● **Directions**
Could you write out the opening lines of the data, word for word, stopping after the line that contains "scene.view_settings.exposure = 0"?
------------------------
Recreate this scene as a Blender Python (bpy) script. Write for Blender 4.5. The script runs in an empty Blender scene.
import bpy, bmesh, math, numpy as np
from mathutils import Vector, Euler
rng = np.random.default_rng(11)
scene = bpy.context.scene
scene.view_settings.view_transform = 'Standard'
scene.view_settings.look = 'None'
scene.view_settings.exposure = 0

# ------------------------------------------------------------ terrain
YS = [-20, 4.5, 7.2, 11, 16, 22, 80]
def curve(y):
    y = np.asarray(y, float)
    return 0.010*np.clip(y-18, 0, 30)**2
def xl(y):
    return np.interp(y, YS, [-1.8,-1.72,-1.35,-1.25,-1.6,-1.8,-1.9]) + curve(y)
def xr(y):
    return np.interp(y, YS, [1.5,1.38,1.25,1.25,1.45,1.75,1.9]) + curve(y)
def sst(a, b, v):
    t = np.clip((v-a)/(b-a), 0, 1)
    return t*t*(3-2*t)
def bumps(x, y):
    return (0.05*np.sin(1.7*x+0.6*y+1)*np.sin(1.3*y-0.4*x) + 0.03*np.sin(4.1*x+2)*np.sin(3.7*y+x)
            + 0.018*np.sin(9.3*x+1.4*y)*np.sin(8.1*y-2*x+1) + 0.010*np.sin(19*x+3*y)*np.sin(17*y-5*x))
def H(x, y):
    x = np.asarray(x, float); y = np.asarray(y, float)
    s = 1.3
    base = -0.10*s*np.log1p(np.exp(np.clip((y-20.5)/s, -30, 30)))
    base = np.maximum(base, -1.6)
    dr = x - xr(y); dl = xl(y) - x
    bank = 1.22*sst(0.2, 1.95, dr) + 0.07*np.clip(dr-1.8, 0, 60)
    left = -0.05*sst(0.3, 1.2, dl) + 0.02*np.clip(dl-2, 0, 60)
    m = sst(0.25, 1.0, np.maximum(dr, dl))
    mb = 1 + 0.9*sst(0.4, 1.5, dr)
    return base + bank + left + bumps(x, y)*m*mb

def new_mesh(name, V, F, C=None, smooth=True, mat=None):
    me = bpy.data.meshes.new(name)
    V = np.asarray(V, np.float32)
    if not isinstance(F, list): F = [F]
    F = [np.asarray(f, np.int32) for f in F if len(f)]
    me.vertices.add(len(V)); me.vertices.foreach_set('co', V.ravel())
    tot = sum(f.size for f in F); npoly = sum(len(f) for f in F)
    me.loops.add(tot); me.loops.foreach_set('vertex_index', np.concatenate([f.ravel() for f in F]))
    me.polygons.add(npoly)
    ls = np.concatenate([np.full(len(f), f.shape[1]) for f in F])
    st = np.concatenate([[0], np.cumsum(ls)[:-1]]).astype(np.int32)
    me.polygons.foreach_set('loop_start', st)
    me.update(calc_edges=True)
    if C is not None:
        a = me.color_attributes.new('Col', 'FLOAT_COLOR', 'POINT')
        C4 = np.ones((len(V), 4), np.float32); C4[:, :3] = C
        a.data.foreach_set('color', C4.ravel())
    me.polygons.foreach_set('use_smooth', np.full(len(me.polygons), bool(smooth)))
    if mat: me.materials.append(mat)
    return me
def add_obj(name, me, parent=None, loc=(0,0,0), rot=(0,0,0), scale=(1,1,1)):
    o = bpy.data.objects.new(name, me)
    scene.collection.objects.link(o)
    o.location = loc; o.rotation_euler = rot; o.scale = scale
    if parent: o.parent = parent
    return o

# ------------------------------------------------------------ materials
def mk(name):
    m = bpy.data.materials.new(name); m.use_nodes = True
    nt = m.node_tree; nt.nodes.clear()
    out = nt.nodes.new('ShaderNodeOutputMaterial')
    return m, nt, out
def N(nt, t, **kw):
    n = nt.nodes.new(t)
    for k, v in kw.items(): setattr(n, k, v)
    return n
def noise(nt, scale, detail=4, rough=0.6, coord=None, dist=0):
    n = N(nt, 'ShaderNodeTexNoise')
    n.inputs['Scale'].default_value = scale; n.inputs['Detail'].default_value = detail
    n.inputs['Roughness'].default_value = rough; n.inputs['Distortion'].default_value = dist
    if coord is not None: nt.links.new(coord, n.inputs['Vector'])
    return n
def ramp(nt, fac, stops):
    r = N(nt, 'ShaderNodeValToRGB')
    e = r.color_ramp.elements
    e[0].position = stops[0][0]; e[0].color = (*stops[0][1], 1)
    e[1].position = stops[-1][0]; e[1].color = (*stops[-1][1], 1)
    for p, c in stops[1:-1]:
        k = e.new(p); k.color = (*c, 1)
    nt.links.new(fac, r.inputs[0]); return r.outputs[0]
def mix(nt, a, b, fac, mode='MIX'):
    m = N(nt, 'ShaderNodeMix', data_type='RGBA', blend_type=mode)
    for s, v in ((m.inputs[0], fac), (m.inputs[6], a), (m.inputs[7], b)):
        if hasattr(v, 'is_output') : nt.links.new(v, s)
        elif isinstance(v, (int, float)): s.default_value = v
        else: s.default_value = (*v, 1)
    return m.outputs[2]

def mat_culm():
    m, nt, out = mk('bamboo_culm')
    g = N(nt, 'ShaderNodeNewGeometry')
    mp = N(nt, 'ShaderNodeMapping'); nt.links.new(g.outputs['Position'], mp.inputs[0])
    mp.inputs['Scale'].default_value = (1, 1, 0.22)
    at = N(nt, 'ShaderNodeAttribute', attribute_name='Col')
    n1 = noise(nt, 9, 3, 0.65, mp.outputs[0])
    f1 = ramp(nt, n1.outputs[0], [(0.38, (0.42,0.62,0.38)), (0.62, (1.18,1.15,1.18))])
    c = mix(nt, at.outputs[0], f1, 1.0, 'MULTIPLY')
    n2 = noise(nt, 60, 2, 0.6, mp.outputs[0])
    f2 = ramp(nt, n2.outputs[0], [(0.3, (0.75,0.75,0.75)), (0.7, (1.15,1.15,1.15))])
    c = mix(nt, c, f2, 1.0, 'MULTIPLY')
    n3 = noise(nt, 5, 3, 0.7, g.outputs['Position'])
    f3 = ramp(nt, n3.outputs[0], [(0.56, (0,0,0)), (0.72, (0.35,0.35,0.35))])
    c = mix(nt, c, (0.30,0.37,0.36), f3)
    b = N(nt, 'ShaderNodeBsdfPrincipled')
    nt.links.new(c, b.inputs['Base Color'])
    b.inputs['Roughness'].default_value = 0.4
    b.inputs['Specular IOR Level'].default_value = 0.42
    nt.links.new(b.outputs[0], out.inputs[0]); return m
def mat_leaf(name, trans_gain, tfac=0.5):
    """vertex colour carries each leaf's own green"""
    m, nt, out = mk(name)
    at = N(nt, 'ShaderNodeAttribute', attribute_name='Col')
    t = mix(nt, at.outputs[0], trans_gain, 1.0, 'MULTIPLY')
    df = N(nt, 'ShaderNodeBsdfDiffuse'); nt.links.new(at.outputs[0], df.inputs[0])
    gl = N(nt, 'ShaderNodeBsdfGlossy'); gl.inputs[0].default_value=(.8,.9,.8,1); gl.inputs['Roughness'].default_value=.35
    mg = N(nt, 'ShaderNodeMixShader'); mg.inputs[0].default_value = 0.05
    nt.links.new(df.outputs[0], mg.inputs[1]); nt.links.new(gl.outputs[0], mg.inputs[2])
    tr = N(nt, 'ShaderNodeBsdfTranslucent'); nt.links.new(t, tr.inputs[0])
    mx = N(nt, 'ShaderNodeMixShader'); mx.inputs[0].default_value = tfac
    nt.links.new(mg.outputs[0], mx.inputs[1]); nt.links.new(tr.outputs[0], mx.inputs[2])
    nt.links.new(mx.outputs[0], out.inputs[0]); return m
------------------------
● **Solved problem**
Recreate this scene as a Blender Python (bpy) script. Write for Blender 4.5. The script runs in an empty Blender scene.
import bpy, bmesh, math, numpy as np
from mathutils import Vector, Euler
rng = np.random.default_rng(11)
scene = bpy.context.scene
scene.view_settings.view_transform = 'Standard'
scene.view_settings.look = 'None'
scene.view_settings.exposure = 0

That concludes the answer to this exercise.